27 agosto, i greci cristiano-ortodossi ricordano San Fanurio, un piccolo santo nel loro calendario, un santo minore, il santo che si invoca per ritrovare oggetti e persone smarrite. Il nome stesso del santo è rivelatore, deriva dal verbo fanein che significa apparire, rivelare. Nel giorno della sua ricorrenza è tradizione preparare un dolce particolare, che contiene gli ingredienti più significativi di quel mare meraviglioso che bagna la Grecia: noci, uva sultanina, mandorle, sesamo, olio di oliva, vino. Lo si lascia sugli altari per tutto il giorno. Poi la torta di San Fanurio viene benedetta dal pope e poi distribuita ai fedeli. La terranno in casa fino all’anno successivo, una sorta di talismano contro furti e smarrimenti.
Il 27 agosto una donna greca, una ex fotomodella, probabilmente uno dei pochi greci in grado ancora di concedersi una vacanza, si trova in mare con il suo motoscafo. Si chiama Sandra Tsiligeridu. Mentre sta godendosi un bel giro, lei e le persone a bordo notano in mare un uomo che sembra morto. Lo tiene a galla un piccolo giubbotto di salvataggio. Lo tirano a bordo, è ancora vivo, seppure stremato. Racconterà di essere rimasto in acqua per tredici ore, è un profugo siriano. Era a bordo di un barcone con altri quaranta connazionali quando un remo è sfuggito in acqua. Lui non si è perso d’animo e si è gettato in mare per recuperarlo, pensando alla salvezza di quelli che erano con lui. Ma le forti correnti lo hanno trascinato via.
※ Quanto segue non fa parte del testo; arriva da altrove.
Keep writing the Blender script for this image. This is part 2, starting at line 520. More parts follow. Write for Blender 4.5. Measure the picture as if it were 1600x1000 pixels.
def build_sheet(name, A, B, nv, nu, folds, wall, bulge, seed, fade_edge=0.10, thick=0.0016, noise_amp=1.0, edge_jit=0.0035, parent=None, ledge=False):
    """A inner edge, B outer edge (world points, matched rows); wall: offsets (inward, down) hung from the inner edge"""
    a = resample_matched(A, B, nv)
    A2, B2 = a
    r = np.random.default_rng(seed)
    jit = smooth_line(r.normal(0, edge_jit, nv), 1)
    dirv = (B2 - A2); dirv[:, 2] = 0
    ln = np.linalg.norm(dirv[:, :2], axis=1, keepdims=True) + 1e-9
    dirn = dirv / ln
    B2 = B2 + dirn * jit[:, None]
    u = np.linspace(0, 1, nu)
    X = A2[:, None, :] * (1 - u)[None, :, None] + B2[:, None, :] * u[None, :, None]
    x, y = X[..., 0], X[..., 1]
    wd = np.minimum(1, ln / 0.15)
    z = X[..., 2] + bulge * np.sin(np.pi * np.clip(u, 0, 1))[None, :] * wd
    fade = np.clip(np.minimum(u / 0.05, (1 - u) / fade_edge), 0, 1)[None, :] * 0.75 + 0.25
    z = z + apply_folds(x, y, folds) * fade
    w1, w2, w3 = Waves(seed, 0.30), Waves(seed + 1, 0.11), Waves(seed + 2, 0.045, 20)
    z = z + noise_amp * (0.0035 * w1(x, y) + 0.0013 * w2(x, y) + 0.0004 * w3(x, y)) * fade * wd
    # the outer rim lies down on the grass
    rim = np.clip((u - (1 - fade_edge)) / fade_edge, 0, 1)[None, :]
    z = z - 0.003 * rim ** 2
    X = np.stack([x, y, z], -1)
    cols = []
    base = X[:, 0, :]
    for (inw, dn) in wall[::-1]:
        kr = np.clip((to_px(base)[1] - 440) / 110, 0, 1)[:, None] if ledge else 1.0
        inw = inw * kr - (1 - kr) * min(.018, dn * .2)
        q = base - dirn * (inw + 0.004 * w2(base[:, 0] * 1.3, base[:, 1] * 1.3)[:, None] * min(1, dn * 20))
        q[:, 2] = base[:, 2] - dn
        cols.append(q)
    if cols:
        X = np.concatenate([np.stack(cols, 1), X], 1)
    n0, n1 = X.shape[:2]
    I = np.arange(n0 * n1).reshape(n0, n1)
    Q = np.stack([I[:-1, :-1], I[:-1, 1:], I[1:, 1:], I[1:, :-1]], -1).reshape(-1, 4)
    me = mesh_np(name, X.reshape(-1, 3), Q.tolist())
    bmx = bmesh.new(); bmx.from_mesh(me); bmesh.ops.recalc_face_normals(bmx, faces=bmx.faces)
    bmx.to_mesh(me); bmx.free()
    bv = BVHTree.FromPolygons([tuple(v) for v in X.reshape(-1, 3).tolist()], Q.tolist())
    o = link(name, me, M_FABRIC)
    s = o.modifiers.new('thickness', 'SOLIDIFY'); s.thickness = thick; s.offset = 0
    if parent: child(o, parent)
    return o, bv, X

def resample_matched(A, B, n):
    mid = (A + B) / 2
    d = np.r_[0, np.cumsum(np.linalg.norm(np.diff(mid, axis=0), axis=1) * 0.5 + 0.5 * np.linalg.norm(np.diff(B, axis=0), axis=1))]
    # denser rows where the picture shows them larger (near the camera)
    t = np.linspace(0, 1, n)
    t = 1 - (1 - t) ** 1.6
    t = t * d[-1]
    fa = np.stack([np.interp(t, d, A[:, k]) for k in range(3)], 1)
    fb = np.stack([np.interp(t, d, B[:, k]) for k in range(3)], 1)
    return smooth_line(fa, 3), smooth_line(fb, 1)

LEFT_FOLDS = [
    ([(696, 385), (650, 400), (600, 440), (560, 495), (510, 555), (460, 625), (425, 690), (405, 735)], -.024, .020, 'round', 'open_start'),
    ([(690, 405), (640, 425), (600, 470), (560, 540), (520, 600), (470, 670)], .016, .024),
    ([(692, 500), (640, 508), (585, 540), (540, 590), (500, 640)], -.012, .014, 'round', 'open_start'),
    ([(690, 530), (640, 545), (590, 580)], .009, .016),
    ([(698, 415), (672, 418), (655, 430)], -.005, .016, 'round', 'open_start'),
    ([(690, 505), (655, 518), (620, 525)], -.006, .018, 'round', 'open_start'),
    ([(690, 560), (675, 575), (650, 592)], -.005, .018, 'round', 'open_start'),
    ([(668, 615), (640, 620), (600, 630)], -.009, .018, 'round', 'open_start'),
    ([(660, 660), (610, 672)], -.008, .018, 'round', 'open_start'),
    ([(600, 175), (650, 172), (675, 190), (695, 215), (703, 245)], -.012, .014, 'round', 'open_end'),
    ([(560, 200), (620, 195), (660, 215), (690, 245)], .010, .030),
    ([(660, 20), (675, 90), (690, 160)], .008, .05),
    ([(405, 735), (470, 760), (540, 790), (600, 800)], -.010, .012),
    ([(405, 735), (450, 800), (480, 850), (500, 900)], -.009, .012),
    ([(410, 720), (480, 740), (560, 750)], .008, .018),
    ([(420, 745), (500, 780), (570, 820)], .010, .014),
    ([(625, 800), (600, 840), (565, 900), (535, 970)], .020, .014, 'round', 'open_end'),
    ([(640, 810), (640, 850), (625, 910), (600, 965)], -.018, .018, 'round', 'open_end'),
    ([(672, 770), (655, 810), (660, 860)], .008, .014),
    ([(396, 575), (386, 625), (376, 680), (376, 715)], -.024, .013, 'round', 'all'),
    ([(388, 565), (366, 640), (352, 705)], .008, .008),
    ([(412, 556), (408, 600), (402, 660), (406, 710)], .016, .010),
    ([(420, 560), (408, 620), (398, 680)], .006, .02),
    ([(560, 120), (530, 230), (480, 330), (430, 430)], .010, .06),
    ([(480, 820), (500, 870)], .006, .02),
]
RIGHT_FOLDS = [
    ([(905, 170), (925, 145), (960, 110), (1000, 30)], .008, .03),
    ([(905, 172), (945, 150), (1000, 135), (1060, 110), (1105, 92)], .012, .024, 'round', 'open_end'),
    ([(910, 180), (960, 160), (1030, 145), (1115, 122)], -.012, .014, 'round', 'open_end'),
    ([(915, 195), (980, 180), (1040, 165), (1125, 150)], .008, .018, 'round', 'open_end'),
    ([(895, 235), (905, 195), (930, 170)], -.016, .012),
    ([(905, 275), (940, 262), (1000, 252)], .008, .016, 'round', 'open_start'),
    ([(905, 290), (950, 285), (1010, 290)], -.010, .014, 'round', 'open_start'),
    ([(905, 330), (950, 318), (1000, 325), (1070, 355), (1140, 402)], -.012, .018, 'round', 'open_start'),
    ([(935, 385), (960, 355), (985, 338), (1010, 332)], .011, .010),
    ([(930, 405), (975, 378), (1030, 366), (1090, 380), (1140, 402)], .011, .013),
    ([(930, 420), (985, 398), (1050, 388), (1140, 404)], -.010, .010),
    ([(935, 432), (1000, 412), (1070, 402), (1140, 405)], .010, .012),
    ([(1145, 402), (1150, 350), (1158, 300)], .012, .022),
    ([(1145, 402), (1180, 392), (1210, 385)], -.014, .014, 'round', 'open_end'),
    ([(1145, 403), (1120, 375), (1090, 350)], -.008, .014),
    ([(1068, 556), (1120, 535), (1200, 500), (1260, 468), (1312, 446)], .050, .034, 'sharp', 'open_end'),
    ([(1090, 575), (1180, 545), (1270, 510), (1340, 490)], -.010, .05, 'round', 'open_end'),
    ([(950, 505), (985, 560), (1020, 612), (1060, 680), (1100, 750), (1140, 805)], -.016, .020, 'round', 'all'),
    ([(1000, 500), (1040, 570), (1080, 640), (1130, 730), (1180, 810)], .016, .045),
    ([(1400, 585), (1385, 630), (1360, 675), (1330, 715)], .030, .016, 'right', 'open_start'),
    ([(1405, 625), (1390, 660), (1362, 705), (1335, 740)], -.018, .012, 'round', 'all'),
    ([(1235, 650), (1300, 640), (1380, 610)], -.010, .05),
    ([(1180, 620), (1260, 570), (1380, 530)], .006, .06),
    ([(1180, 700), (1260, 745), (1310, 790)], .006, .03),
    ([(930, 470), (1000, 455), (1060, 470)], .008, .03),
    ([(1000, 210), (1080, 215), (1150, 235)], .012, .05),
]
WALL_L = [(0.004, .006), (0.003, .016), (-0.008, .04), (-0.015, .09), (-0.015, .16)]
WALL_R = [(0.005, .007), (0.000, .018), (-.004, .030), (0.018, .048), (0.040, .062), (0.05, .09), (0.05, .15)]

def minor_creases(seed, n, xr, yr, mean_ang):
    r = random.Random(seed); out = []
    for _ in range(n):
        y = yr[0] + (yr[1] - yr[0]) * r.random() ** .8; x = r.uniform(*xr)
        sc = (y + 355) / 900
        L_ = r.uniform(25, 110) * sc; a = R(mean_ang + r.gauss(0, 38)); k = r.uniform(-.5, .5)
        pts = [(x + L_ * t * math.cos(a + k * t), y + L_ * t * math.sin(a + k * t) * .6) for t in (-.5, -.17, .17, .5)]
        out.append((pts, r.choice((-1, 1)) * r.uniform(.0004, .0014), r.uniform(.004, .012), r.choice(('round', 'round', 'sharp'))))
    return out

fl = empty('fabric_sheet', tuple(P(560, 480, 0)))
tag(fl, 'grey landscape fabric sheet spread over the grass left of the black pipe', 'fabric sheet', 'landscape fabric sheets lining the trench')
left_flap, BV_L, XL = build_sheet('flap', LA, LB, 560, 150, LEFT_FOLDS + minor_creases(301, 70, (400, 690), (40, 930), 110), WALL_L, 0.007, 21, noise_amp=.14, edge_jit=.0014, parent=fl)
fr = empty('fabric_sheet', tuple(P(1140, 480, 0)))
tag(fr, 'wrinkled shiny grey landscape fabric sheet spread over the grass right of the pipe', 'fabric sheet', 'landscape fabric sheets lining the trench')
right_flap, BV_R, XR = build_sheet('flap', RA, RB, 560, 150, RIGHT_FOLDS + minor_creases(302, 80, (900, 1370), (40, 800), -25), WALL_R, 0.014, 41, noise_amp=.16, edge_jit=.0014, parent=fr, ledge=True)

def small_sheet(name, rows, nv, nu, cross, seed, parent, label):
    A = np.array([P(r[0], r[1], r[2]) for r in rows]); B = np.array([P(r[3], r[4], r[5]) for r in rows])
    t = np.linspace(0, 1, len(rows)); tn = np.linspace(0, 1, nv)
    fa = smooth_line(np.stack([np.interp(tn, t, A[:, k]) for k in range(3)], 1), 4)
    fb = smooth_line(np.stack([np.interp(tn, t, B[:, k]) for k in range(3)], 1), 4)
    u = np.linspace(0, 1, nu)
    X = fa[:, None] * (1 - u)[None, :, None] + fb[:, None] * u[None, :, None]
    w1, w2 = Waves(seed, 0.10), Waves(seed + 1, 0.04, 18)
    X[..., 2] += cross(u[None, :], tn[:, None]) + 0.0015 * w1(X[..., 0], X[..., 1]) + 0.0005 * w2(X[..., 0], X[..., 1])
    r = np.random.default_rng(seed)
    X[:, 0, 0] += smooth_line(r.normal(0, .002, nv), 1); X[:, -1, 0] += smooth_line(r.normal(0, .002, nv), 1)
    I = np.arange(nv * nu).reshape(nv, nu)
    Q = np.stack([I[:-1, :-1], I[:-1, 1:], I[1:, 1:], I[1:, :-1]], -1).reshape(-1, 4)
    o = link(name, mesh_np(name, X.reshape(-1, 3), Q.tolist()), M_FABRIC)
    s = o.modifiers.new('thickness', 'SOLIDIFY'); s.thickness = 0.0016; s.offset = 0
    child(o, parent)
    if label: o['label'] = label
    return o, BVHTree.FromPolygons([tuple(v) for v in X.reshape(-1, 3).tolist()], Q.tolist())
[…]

Hanno solo fatto in tempo a gettargli il giubbotto di salvataggio ed è rimasto lì, in balia delle acque.
Ma quel giorno era San Fanurio, il santo delle persone smarrite. Lo ricorda all’inizio del suo post su facebook Sandra Tsiligeridu: “Ieri giorno di San Fanurio abbiamo salvato un uomo che da tredici ore era in acqua semi incosciente”. Poi una foto, l’uomo abbandonato come un Cristo morente tra le braccia della donna che lo sorregge e lo accarezza. “Si è sacrificato per gli amici” scrive ancora la donna, “mi sento benedetta”, conclude.
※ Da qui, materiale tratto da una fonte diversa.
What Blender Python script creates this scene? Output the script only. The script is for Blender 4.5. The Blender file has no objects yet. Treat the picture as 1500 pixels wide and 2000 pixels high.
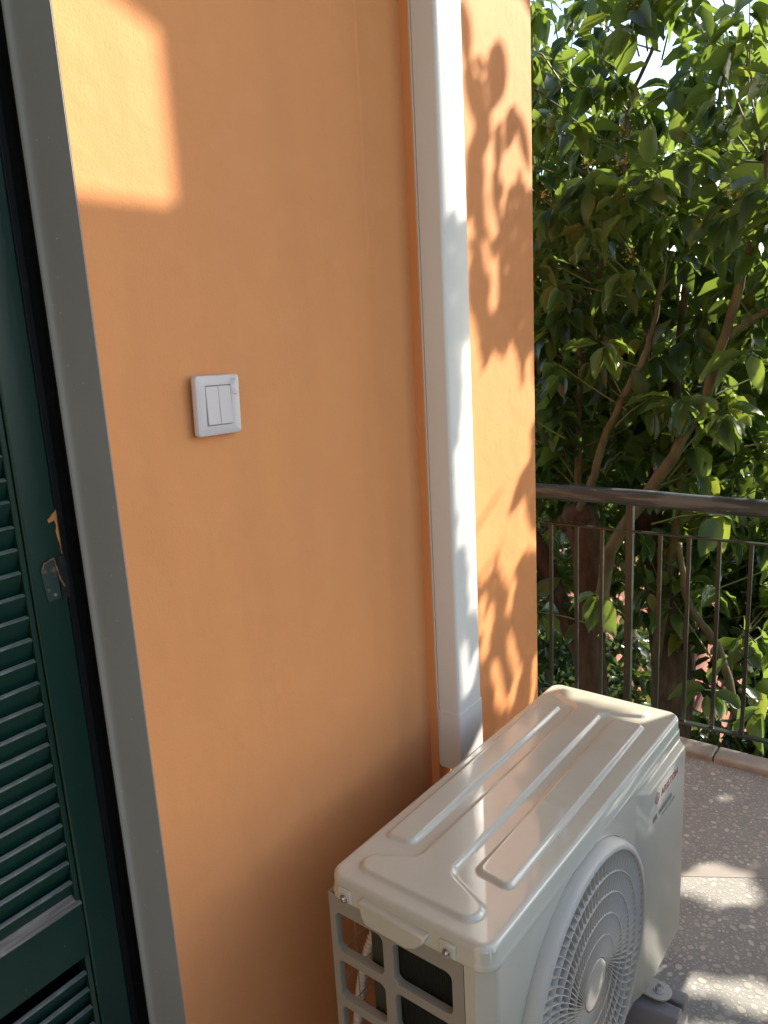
import bpy, bmesh, math, random
import numpy as np
from mathutils import Vector, Matrix

# ------------------------------------------------------------------ camera, world, sun, exposure
scn = bpy.context.scene
C = scn.collection
random.seed(7)
rng = np.random.default_rng(11)
CAM = Vector((0.0, -0.85, 0.0))
FPX = 1504.0
camd = bpy.data.cameras.new('camera')
cam = bpy.data.objects.new('camera', camd)
C.objects.link(cam)
scn.camera = cam
camd.sensor_fit = 'HORIZONTAL'
camd.sensor_width = 36.0
camd.lens = 36.0 * FPX / 1500.0
camd.clip_start = 0.02
camd.clip_end = 60000
RI = Vector((0.58754463, -0.80740098, -0.05380493))     # image right
UP = Vector((0.20798911, 0.08642602, 0.97430543))       # image up
FW = Vector((0.78200501, 0.58363876, -0.21870976))      # forward
cam.matrix_world = Matrix(((RI[0], UP[0], -FW[0], CAM[0]),
                           (RI[1], UP[1], -FW[1], CAM[1]),
                           (RI[2], UP[2], -FW[2], CAM[2]),
                           (0, 0, 0, 1)))

SUN_AZ, SUN_EL = math.radians(30), math.radians(30)
S = Vector((math.cos(SUN_AZ) * math.cos(SUN_EL), -math.sin(SUN_AZ) * math.cos(SUN_EL), math.sin(SUN_EL)))
w = bpy.data.worlds.new('World')
scn.world = w
w.use_nodes = True
nt = w.node_tree
bg = nt.nodes['Background']
sky = nt.nodes.new('ShaderNodeTexSky')
sky.sky_type = 'NISHITA'
sky.sun_disc = False
sky.sun_elevation = SUN_EL
sky.sun_rotation = math.atan2(S.x, S.y)
sky.air_density = 1.0
sky.dust_density = 0.9
sky.ozone_density = 1.0
nt.links.new(sky.outputs[0], bg.inputs[0])
bg.inputs[1].default_value = 0.14
sd = bpy.data.lights.new('sun', 'SUN')
sd.energy = 4.5
sd.angle = math.radians(0.53)
sd.color = (1.0, 0.93, 0.82)
sun = bpy.data.objects.new('sun', sd)
C.objects.link(sun)
sun.location = (6, -4, 5)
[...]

Non è l’unica immagine commovente che in questi giorni di apocalisse biblica che sconvolge l’Europa si trova sui social network. C’è ad esempio una immagine bellissima di una giovane donna sui binari di una stazione della Macedonia, che stringe in braccio il suo bambino, il capo coperto da un velo. Sembra una Madonna, la Madonna di questo terzo millennio. E poi c’è la foto del siriano che vende penne per strada a Beirut, sulle spalle la figlia addormentata.
C’è chi grida all’invasione, chi è terrorizzato d questa gente, chi costruisce muri e spara lacrimogeni sui disperati, chi è arrivato a marchiare sul braccio i migranti che entrano nel suo paese. Il mondo sta cambiando, non riusciamo più a controllare un evento che sta travolgendo ogni nostra ipotetica sicurezza.
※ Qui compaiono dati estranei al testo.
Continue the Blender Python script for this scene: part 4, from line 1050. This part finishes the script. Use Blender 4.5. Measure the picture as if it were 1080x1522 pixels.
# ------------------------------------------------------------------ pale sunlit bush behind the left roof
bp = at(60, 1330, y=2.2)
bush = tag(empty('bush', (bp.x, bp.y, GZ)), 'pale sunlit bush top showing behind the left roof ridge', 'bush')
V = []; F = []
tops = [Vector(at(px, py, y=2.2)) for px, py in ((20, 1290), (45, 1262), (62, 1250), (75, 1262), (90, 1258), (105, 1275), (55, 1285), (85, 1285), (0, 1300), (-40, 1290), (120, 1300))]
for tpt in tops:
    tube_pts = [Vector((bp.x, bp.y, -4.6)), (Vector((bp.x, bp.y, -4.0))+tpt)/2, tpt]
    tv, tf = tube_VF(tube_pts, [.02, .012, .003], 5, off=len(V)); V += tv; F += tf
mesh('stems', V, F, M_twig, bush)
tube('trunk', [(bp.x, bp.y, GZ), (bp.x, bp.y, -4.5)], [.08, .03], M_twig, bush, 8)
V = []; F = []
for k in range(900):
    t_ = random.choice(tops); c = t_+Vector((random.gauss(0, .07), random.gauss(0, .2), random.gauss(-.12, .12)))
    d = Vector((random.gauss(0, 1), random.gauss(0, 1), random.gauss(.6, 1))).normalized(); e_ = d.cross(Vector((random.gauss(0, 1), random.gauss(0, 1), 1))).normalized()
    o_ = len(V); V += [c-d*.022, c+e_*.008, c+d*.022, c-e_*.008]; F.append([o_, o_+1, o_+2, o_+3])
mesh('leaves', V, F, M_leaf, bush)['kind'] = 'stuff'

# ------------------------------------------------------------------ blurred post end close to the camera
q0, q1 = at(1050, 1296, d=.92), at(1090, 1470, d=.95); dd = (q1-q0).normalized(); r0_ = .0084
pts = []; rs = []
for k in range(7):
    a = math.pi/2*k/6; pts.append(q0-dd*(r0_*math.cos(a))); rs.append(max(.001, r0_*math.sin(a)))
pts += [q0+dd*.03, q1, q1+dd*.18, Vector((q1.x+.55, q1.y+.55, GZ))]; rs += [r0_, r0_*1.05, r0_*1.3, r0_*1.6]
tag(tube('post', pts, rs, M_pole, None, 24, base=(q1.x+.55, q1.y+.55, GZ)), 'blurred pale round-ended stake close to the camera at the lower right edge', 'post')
Gli islandesi, davanti a questa “invasione”, dopo la proposta di ospitare alcuni migranti, una quota di 50, hanno risposto in 12.600: siamo pronti a ospitarne uno o più per casa. “I rifugiati sono risorse umane, esperienza e capacità. I rifugiati sono i nostri prossimi sposi, migliori amici, anime gemelle, o i batteristi della band dei nostri figli, i nostri colleghi o miss Islanda 2022, l’idraulico che ci sistemerà il bagno o il pompiere” dice la petizione che ha fatto il giro del paese.
Forse dovremmo metterci in testa questo, sempre che ci freghi qualcosa del prossimo e non dei nostri weekend in giro per le capitali europee o alle Maldive. Dovremo aprire le porte di casa a queste persone. Il mondo è cambiato, ci piaccia o no. C’è qualcuno che è pronto? Intanto si stanno muovendo i santi, come diceva la vecchia canzone: “i santi arrivano marciando”. San Fanurio ad esempio si sta dando da fare.